In France, the revolutions started with a riot by the Parisians, which, after Louis Philippe’s fleeing to Britain, led to the formation of the second republic. Yet, after the new government had settled in, the people grew more discontent with their situation. There was in fact disunity in the second government, as Louis Blanc, obviously known for his socialist views, was at odds with the rest of the ten man liberal government. The bloody June Days gave the Parisians a chance to battle the government troops. The result was a new monarch-to-be, and a move back to where the revolution had started. Throughout all of this, it is important to note that it was only the Parisians (the first people to riot) that were active in the revolution. They (the upper middle class men) were the ones that participated in the government, and that fought to the death in this revolution. The farmers and peasants, on the other hand, seemed to be to preoccupied with their agricultural problems (such as the continuing poor outcomes of the crop harvests) in the countryside. And while there was disunity among the leaders of the revolution, the revolutions actually failed because the peasants (which made up a huge majority of the population-not only in France but the rest of Europe as well) were not involved, the revolution really did not have the power needed to fight against an army with the strength of the French one.

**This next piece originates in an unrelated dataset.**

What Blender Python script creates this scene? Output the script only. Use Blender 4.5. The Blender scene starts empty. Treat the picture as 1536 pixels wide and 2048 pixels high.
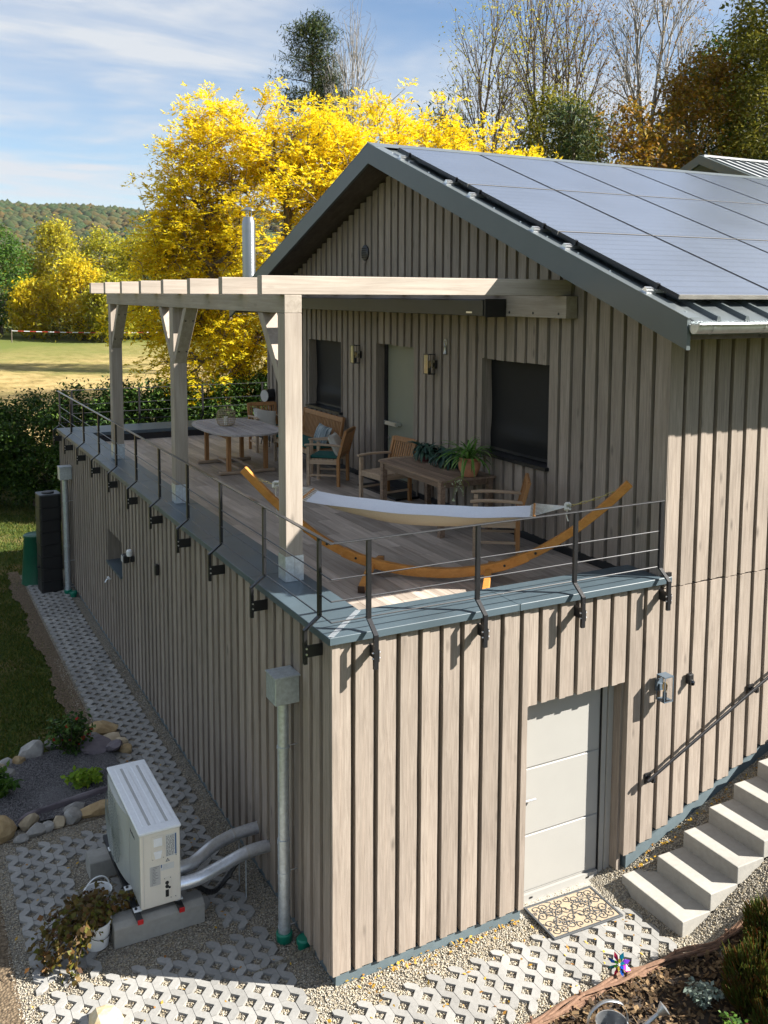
import bpy, bmesh, math, random
import numpy as np
from mathutils import Vector, Matrix
random.seed(11)
rng = np.random.default_rng(11)
RAD = math.radians
sc = bpy.context.scene
col = sc.collection

# ------------------------------------------------------------------ camera
cd = bpy.data.cameras.new('camera')
cam = bpy.data.objects.new('camera', cd)
col.objects.link(cam)
sc.camera = cam
cd.sensor_fit = 'HORIZONTAL'
cd.sensor_width = 36.0
cd.lens = 36.0 * 1901.9 / 1536.0
cd.shift_x = -0.00534
cd.shift_y = -0.1567
cd.clip_start = 0.1
cd.clip_end = 6000
_yaw, _pit, _rol = RAD(-28.0), RAD(-5.827), RAD(0.2765)
_F = Vector((-math.sin(_yaw) * math.cos(_pit), math.cos(_yaw) * math.cos(_pit), math.sin(_pit)))
_R0 = Vector((math.cos(_yaw), math.sin(_yaw), 0))
_U0 = _R0.cross(_F)
_R = _R0 * math.cos(_rol) + _U0 * math.sin(_rol)
_U = -_R0 * math.sin(_rol) + _U0 * math.cos(_rol)
cam.matrix_world = Matrix(((_R.x, _U.x, -_F.x, -3.2165), (_R.y, _U.y, -_F.y, -7.0383), (_R.z, _U.z, -_F.z, 6.0535), (0, 0, 0, 1)))

# ------------------------------------------------------------------ world: clear sky with thin cirrus
SUN_DIR = Vector((0.688, -0.445, 0.574)).normalized()      # towards the sun
SUN_EL = math.asin(SUN_DIR.z)
SUN_AZ = math.atan2(SUN_DIR.x, SUN_DIR.y)                   # clockwise from +Y
w = bpy.data.worlds.new('World')
sc.world = w
w.use_nodes = True
nt = w.node_tree
nt.nodes.clear()
def wn(t, **k):
    n = nt.nodes.new(t)
    for a, b in k.items():
        setattr(n, a, b)
    return n
wl = nt.links.new
out = wn('ShaderNodeOutputWorld')
bg = wn('ShaderNodeBackground')
sky = wn('ShaderNodeTexSky', sky_type='NISHITA')
sky.sun_disc = False
sky.sun_elevation = SUN_EL
sky.sun_rotation = SUN_AZ
sky.altitude = 300
sky.air_density = 1.0
sky.dust_density = 0.35
sky.ozone_density = 1.6
tc = wn('ShaderNodeTexCoord')
sep = wn('ShaderNodeSeparateXYZ')
wl(tc.outputs['Generated'], sep.inputs[0])
zz = wn('ShaderNodeMath', operation='MAXIMUM'); zz.inputs[1].default_value = 0.0
wl(sep.outputs['Z'], zz.inputs[0])
za = wn('ShaderNodeMath', operation='ADD'); za.inputs[1].default_value = 0.10
wl(zz.outputs[0], za.inputs[0])
dx = wn('ShaderNodeMath', operation='DIVIDE'); wl(sep.outputs['X'], dx.inputs[0]); wl(za.outputs[0], dx.inputs[1])
dy = wn('ShaderNodeMath', operation='DIVIDE'); wl(sep.outputs['Y'], dy.inputs[0]); wl(za.outputs[0], dy.inputs[1])
cmb = wn('ShaderNodeCombineXYZ'); wl(dx.outputs[0], cmb.inputs[0]); wl(dy.outputs[0], cmb.inputs[1])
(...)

In Austria, the same pattern occurred. First, there was an initial revolt, in which the students and workers demanded a constitution, and an end to feudalism. The fact is that the peasants played a limited role in this revolution, as the students and the socialists were simply looking out for their own interests. The outcome was quite unexpected. Not only was Prince Metternich thrown out of power, Franz Joseph, the new monarch replacing Ferdinand, granted a constitution and an end to serfdom (the imperial manifesto). This was a disaster for the revolt (which obviously brought Louis Kosuth to despair), as the peasants had gotten what they wanted, and had no incentive to further support the revolutions. Because of this, without any other revolts which posed a major threat in Austria, the government was later able to crush all of the smaller revolts, which now only had the power of the working class behind them. Louis Kosuth was quite a prominent figure in the revolution, and with him as a clear cut leader, disunity was not really a factor.

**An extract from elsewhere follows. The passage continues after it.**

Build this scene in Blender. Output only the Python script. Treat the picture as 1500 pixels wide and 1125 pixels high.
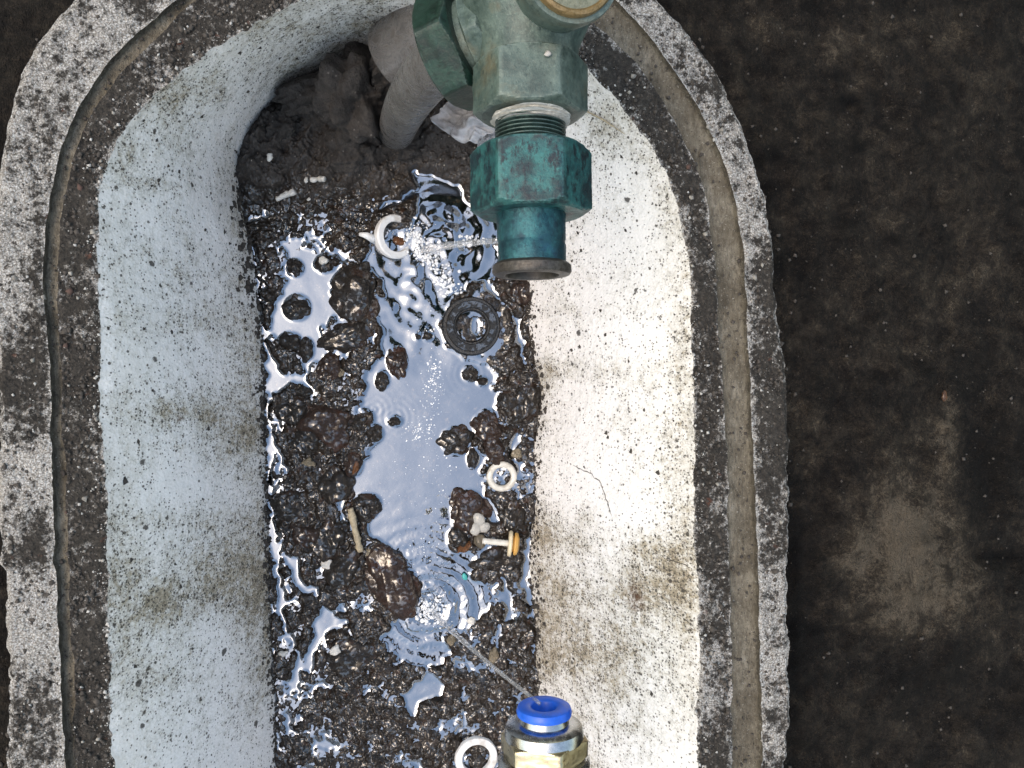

After that, the revolution in Germany (which had been a started by the revolutionary atmosphere in Austria proper) was quite vulnerable because, in this one instance, the leaders of the revolution simply could not agree on basic decisions (and major ones as well-they could not even decide if they wanted a Germany which included Prussia and Austria, or a Germany simply made up of the German states). This was simply a lost opportunity. So the Austrian military, allowed to do so by the inefficiency of the Frankfurt Assembly, simply marched in and crushed the rebellion. So, the disunity among the leaders of the revolution in this case, was the primary cause for the failure of this revolution. After accepting that, it can also be seen that there really was no other possible outcome in Germany. Britain and France did not want a unified Germany, and would have assisted the Austrian military if they needed the support (which they obviously did not).

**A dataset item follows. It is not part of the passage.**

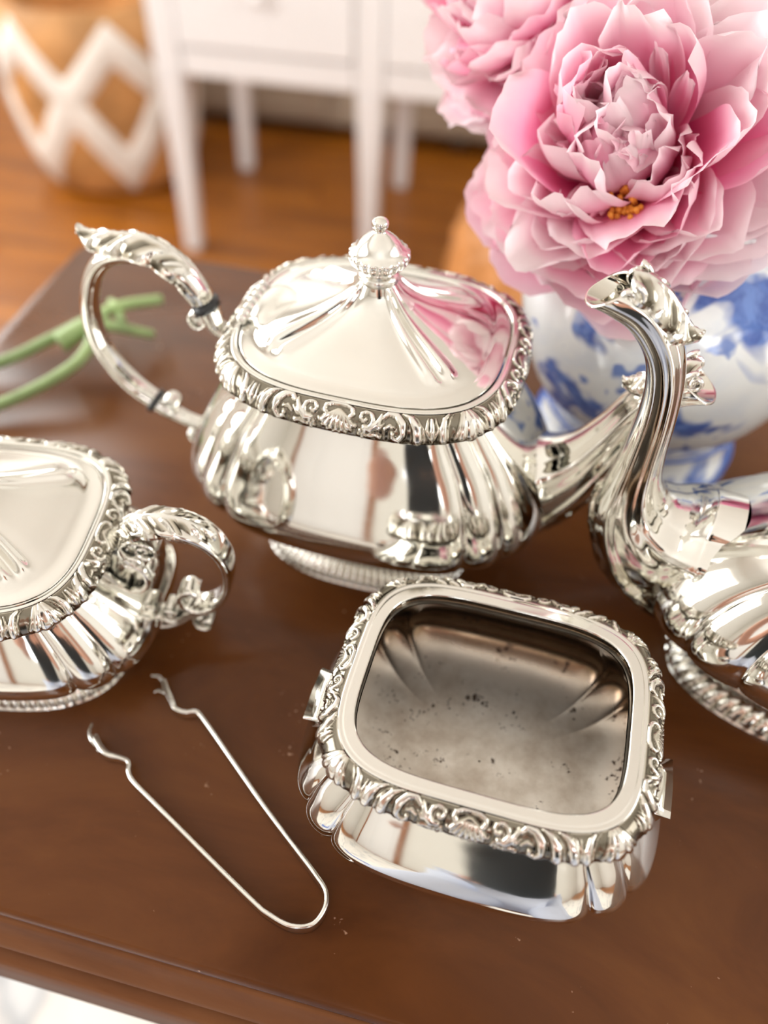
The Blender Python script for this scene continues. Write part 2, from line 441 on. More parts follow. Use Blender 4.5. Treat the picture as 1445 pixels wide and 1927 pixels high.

South of Austria, Guispe Mazzini, and his ‘Young Italy Society’ created the atmosphere of revolution throughout the Italies, with their nationalistic call for a unified Italy. And while they were in fact successful in forcing constitutions into the Kingdom of Two Scicilies, Sardinia, the Duchies, Venice and Milan, their initial success was quite deceiving. The reactionary powers once again did not find it in their best interests for there to be a unified Italy. Thus, Austria, who considered the revolution in the Italies to be a threat to her national security, decided to march into the Italies, crush the revolts, abolish the constitutions and restore the monarchs to power. And Italy was in no position to fight Austria alone, with their weak forces (something which Count Cavour was able to comprehend using Realpolitik a few years later). Yes, there might have been some disorganization within the process of the revolution. However, the disunity in the revolution was not apparent among the leaders of the revolts. The disunity was present in the Italian people as a whole- Italy (or the Italies as that area was called at the time) was simply not a homogenous state. It had to face natural barriers throughout the land which prohibited the sharing of common ideas, beliefs, and even language, as the dialects in many regions differed from one another.

Through the above analysis of the revolutions, to say that the failure of the revolutions of 1848 were primarily caused by the disunity of the leaders of the revolts, would simply be a careless assumption, as while that may have been the case in Germany, it was not the case in all of the other nations which experienced significant revolts.. As for the other revolutions (in France, Austria and Italy) there were two other major causes (again, not primary causes) of the failure of the revolutions: the lack of support of the peasants (also known as ‘the masses’- a clear indication of their gigantic force and their make-up of the European population as a whole), and the resistance of the reactionary powers to the revolutions.